At 19, Rebecca has never learned to dress herself, without mixing up front and back, left and right, etc. She has never learned to read and is hopelessly uncoordianted. She does not know how to read, and her IQ tests around 60. "[Rebecca] was painfully shy and withdrawn, feeling that she was, and had always been, a figure of fun," writes Dr. Sacks.

Yet there another side of Rebecca to which Sacks is acutely sensitive. Though she cannot read, she loves to listen to stories and even poetry, and she has little difficulty following the metaphors and symbols of even deep poems. And she herself is something of a "natural poet": "Metaphors, figures of speech, rather striking similitudes, would come naturally to her, though unpredictably as sudden poetic ejaculations or allusions." As clumsy as she normally is, when she dances, she is filled with grace.

She loves going to shul, "where she too was loved (and seen as a child of G-d . . . .)" And she "fully understood the liturgy, the chants, rites and symbols of which the Orthodox service consists. When her beloved grandmother, passes away, she sits shivah and "conducts herself with great dignity," despite being devastated. "Grannie's all right," she tells Dr. Sacks, "she's going to the Long Home." But as for herself, "I'm so cold. It's not outside, its winter inside. She was part of me. Part of me died with her."

In her mourning, she was "tragic and complete. There was absolutely no sense then of her being 'mental defective.'" After a half an hour, this young woman, whom Dr. Sacks has come to think of as "an idiot Ecclesiastes," gathers herself, and tells him: "It's winter. I feel dead. But I know the spring will come again."

Rebecca understands herself and her needs. She rejects the remedial classes offered to improve her cognitive functioning: "I want no more classes, no more workshops. They do nothing for me.
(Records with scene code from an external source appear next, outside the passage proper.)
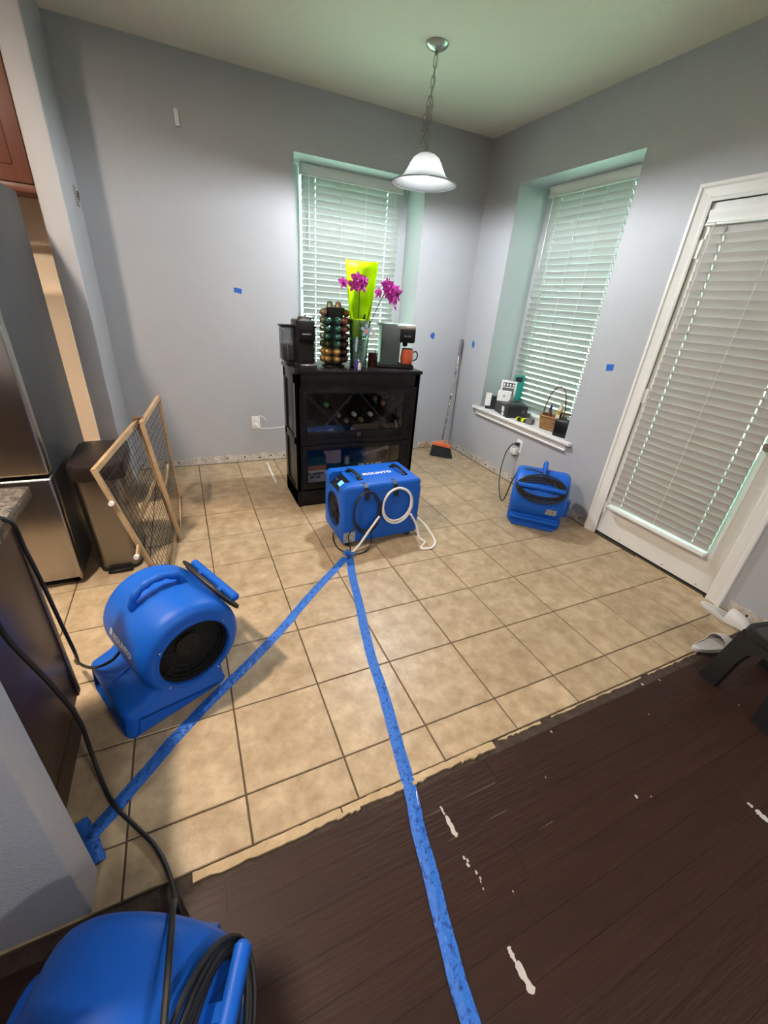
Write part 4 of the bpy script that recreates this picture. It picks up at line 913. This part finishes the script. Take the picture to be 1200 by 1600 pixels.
def outlet(label, loc, rz):
    t = thing('wall_outlet', label, 'outlet', loc, rz, 'white wall outlets')
    MB().rbox(-.036, .036, -.006, 0, -.058, .058, .003, 2).build('plate', M['white'], t)
    for z in (-.021, .021): MB().rbox(-.016, .016, -.0085, -.005, z-.014, z+.014, .003, 2).build('socket', M['trim'], t)
    return t
outlet('white wall outlet on the back wall left of the black cabinet', (.86, 3.0, .37), 0)
b = MB(); b.rbox(.848, .872, 2.965, 2.992, .335, .362, .005, 2); b.tube(spline([(.86,2.968,.349),(.90,2.95,.325),(1.0,2.94,.325),(1.10,2.92,.34),(1.16,2.9,.36)], 8), .0042, 7); tag(b.build('power_cord', M['cord_white']), 'white cord plugged into the back wall outlet and running behind the cabinet', 'cord')
b = MB(); b.tube(spline([(.872,2.993,.42),(.90,2.990,.43),(.94,2.992,.405),(.955,2.994,.38)], 6), .003, 6); tag(b.build('loose_wire', M['cord_white']), 'short pale wire sticking out above the back wall outlet', 'wire')
outlet('white wall outlet on the right wall under the window sill', (3.0, 1.887, .362), -PI/2)
t = thing('plug_adapter', 'white plug-in adapter in the outlet under the right window', 'adapter', (2.9915, 1.893, .325)); MB().rbox(-.042, 0, -.020, .020, -.045, .022, .008, 2).build('case', M['white'], t); MB().rbox(-.040, -.002, -.017, .017, -.050, -.043, .003, 2).build('base', M['rubber'], t); MB().rbox(-.042, -.008, .024, .046, -.046, .016, .007, 2).build('second_case', M['white'], t)
b = MB(); b.tube([(2.993,1.891,-.0+.275),(2.994,1.891,.20),(2.994,1.889,.08)], .0016, 5); tag(b.build('thin_wire', M['cord_white']), 'thin grey wire hanging down the wall below the white adapter', 'wire')
b = MB(); b.rbox(2.955, 2.991, 1.872, 1.904, .368, .396, .006, 2)
b.tube(spline([(2.957,1.890,.384),(2.92,1.900,.376),(2.86,1.890,.30),(2.79,1.83,.17),(2.71,1.72,.07),(2.64,1.60,.022),(2.575,1.50,.05),(2.535,1.43,.15),(2.515,1.385,.28),(2.525,1.345,.385),(2.56,1.285,.415),(2.59,1.21,.418),(2.605,1.13,.402),(2.615,1.06,.365),(2.625,1.00,.30)], 8), .0050, 7); tag(b.build('power_cord', M['rubber']), 'black cord from the right wall outlet looping over the air mover', 'cord')

# ---------------------------------------------------------------- broom
P0, P1 = Vector((2.755, 2.77, .105)), Vector((2.955, 2.965, 1.150)); bd = (P1-P0).normalized()
t = thing('broom', 'angled broom with orange head and black bristles leaning in the corner', 'broom', (2.72, 2.70, 0))
def bw(o, *a, **k): return o.build(*a, parent=t, world=True, **k)
bw(MB().tube([P0, P0+(P1-P0)*.86], .0095, 12), 'handle_pole', M['steel'])
for s in (.235, .46, .69): bw(MB().tube([P0+(P1-P0)*(s-.018), P0+(P1-P0)*(s+.018)], .0125, 12), 'pole_joint', M['grey_grip'])
bw(MB().tube([P0+(P1-P0)*.85, P0+(P1-P0)*.86, P0+(P1-P0)*.99, P1], [.011, .0145, .0150, .010], 14), 'grip', M['grey_grip'])
dx = Vector((.175, -.165, 0)).normalized(); nx_ = Vector((.69, .72, 0))
cA, cB = P0 - dx*.098 + Vector((0,0,-.012)), P0 + dx*.098 + Vector((0,0,-.022)); fA, fB = Vector((2.607,2.748,.003)), Vector((2.792,2.590,.003))
hd = MB(); w_ = nx_*.018
hd.loft([[cA-w_, cB-w_, cB+w_, cA+w_], [cA-w_+Vector((0,0,.022)), cB-w_+Vector((0,0,.022)), cB+w_+Vector((0,0,.022)), cA+w_+Vector((0,0,.022))], [P0-dx*.05-w_*.7+Vector((0,0,.022)), P0+dx*.05-w_*.7+Vector((0,0,.018)), P0+dx*.05+w_*.7+Vector((0,0,.018)), P0-dx*.05+w_*.7+Vector((0,0,.022))]])
bw(hd, 'head', M['orange'], smooth=False)
bw(MB().tube([P0-bd*.004, P0+bd*.05], [.022, .013], 14), 'socket', M['orange'])
n = 26; vs = []; fs = []
for j, (A, B, w1) in enumerate(((cA, cB, .013), (fA, fB, .016))):
    for i in range(n+1):
        p = A + (B-A)*i/n; jit = Vector((0, 0, random.uniform(0, .005) if j else 0)); ww = nx_*w1*(1 if i % 2 else .8)
        vs += [p-ww+jit, p+ww+jit]
for i in range(n):
    a = 2*i; c = 2*(n+1)+2*i
    fs += [(a, a+2, c+2, c), (a+1, c+1, c+3, a+3), (c, c+2, c+3, c+1)]
fs += [(0, 2*(n+1), 2*(n+1)+1, 1), (2*n, 2*n+1, 4*n+3, 4*n+2)]
bw(MB().add(vs, fs), 'bristles', M['bristle'], smooth=False)

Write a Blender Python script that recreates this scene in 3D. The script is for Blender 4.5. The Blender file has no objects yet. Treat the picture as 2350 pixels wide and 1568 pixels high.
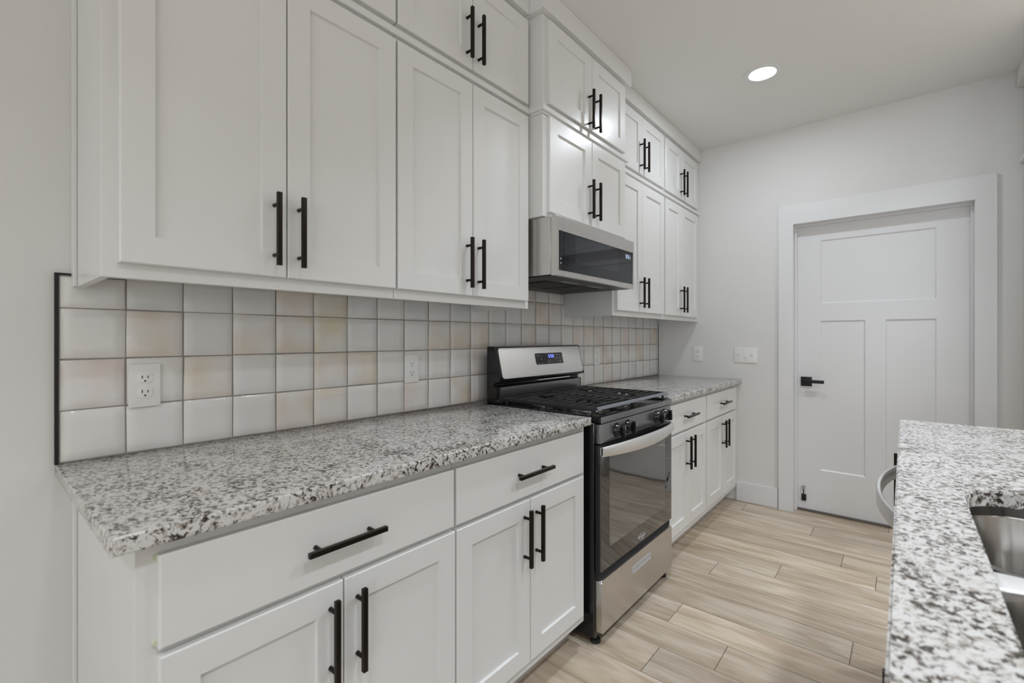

They do nothing to bring me together." To explain herself, she looks down at Dr. Sacks' rug, and offers this arresting metaphor: "I'm like a sort of living carpet. I need a pattern, a design, like you have on a carpet. I come apart, I unravel, unless there is a design." When offered a drama class instead, she leaps at the opportunity, and excels.

Dr. Sacks comes to question the utility of all the remedial classes, which drive his clients "full-tilt upon their limitations, . . . often to the point of cruelty." He realizes that he and his colleagues pay far too much attention to their defects and too little to what is intact or preserved.

True, at one level, Rebecca is a "mass of handicaps and incapacities, with the intense frustrations and anxieties attendant on these." "At that level, she was, and felt herself to be, a mental cripple."

"But at some deeper level there was no sense of incapacity, but a feeling of calm and completeness, of being fully alive, of being a soul, deep and high, and equal to all others. Intellectually, then Rebecca felt a cripple; spiritually she felt herself a full and complete being."